Aber auch dann merken wir, daß wir das Ende noch nicht erreicht haben, denn jenseits dieses Sternsystems gibt es den Schein eines anderen. Und außerdem fangen wir an zu verstehen, daß das Verharren bei irgendeiner dieser Entdeckungen uns von der Unerschöpflichkeit des Seins – also gerade seiner Essenz – trennt. Sie stellen vielleicht auch fest, daß Sie an der Auffassung hängen, daß es einen Endpunkt Ihres Verstehens gibt.

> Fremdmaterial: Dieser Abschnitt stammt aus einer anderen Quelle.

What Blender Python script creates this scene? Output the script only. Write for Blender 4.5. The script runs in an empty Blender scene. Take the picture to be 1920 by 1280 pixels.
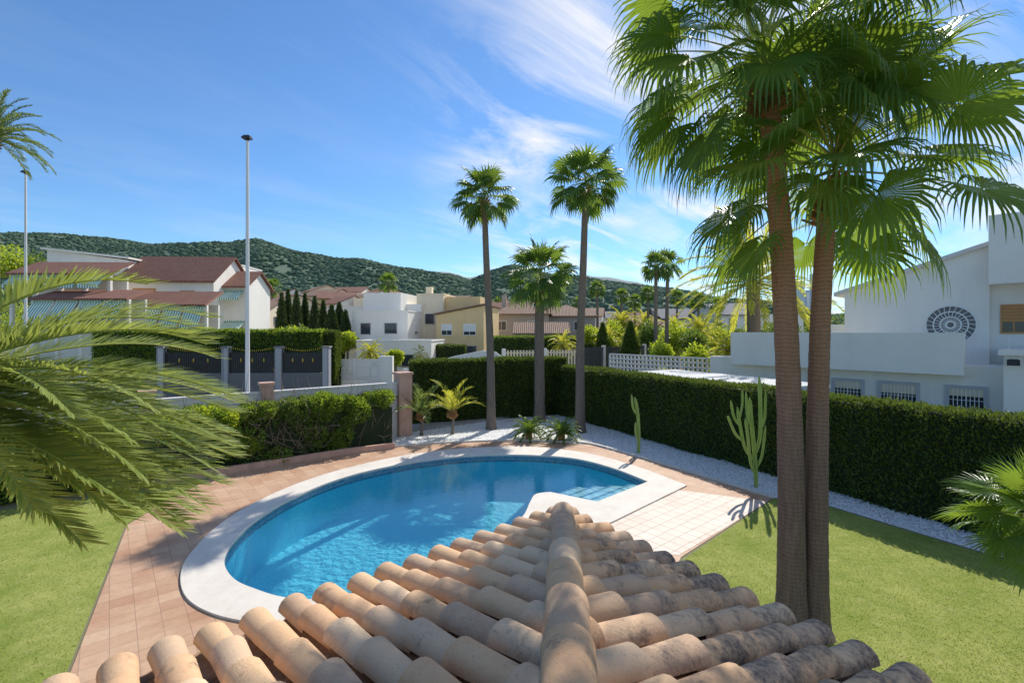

Dies ist also ein etwas anderer Ansatz dazu, das Mysterium zu verstehen, als das Konzept der Unbestimmtheit. Das Mysterium ist unbestimmt, aber nicht in dem Sinn, daß es unmöglich wäre, bestimmte Aussagen über es zu machen. Es ist möglich, eine unendliche Anzahl von bestimmten Aussagen über es zu machen, aber diese Aussagen versagen, wenn man mit ihnen die Essenz des Mysteriums erfassen will. Ferner sind diese unendlich vielen Aussagen eigentlich der Inhalt unseres Bewußtseins. Was könnte man sonst erfahren? Wir könnten sagen, daß man das Mysterium nicht kennen oder wissen kann, und es dabei belassen. Aber wenn wir das tun, bleiben wir auf die Tatsache seiner Unerkennbarkeit beschränkt. Aber man kann das Mysterium eben auch kennen und wissen, viel mehr als irgendetwas anderes – im Grunde kann man es unendlich kennen und wissen. Aber man kann es nicht total und endgültig kennen und wissen, daher können wir niemals sagen, daß wir unsere Erforschung abgeschlossen haben.

Mein Verständnis des Mysteriums ist, daß es ein unerschöpflicher Reichtum ist, und dieser Reichtum ist von dem Mysterium untrennbar. Der Reichtum ist nichts anderes als die Offenbarung des Mysteriums, und diese Offenbarung ist vollkommen unerschöpflich. Diese Sichtweise gibt uns eine gewisse Basis für die Wertschätzung des Weges der Inquiry.